I'd like to offer a couple of technique tips on hand planing.

First, I noticed that you were gripping the tote of the plane using all four fingers and in a couple of instances your pinky finger was in an awkward position. Point your index finger in the direction you want the plane to go, it will give you more room especially on the smaller tote of a #3 plane and it will help with the tipping problem at the end of your cut.

Second, instead of skewing the plane at the end of the cut try releasing your grip completely from the knob of the plane and use your right hand only to keep the heel of the plane flat on the work. This will do two things for you, it will keep you from tilting the plane left or right, and it will keep you from diving down on the end of the cut.

I hope it was helpful,

Tim

So far so good Sean! Really like the instructional videos. Looking forward to rest of the build a long series.

@Timmy2Hands  said:

Hey Sean, great video.

I'd like to offer a couple of technique tips on hand planing.

First, I noticed that you were gripping the tote of the plane using all four fingers and in a couple of instances your pinky finger was in an awkward position.
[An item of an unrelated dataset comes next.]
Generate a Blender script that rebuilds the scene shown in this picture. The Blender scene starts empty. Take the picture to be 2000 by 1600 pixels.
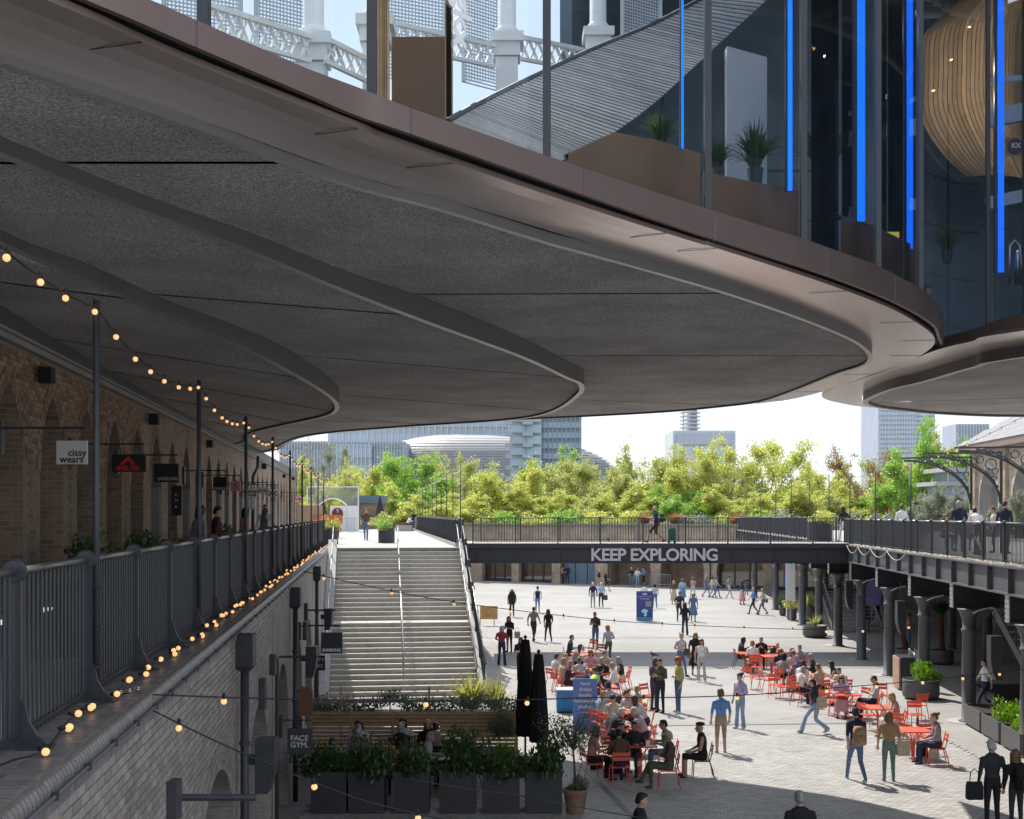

Point your index finger in the direction you want the plane to go, it will give you more room especially on the smaller tote of a #3 plane and it will help with the tipping problem at the end of your cut.

Second, instead of skewing the plane at the end of the cut try releasing your grip completely from the knob of the plane and use your right hand only to keep the heel of the plane flat on the work. This will do two things for you, it will keep you from tilting the plane left or right, and it will keep you from diving down on the end of the cut.

I hope it was helpful,

Tim

It absolutely was helpful, Tim! I appreciate it! I'm just getting used to using the smaller number 3, so I agree about the awkward placement of my fingers. I will pay attention to it next time if I remember lol.

Thats a good tip about letting the knob go completely and makes sense. As you can see, i'm mainly a power tool guy that's trying to incorporate hand tools more and more into my projects so tips like this really helps!

@guyswoodshop  said:

So far so good Sean! Really like the instructional videos. Looking forward to rest of the build a long series.

Thanks Guy! It feels weird not having to cut so much out of the video like my other YouTube videos. I really enjoy being able to show more of the process and not make people mad lol.

It's good to see @guyswoodshop in the house. (one of my favorite YouTubers).

I agree with him completely, I really dig the long format instructional videos.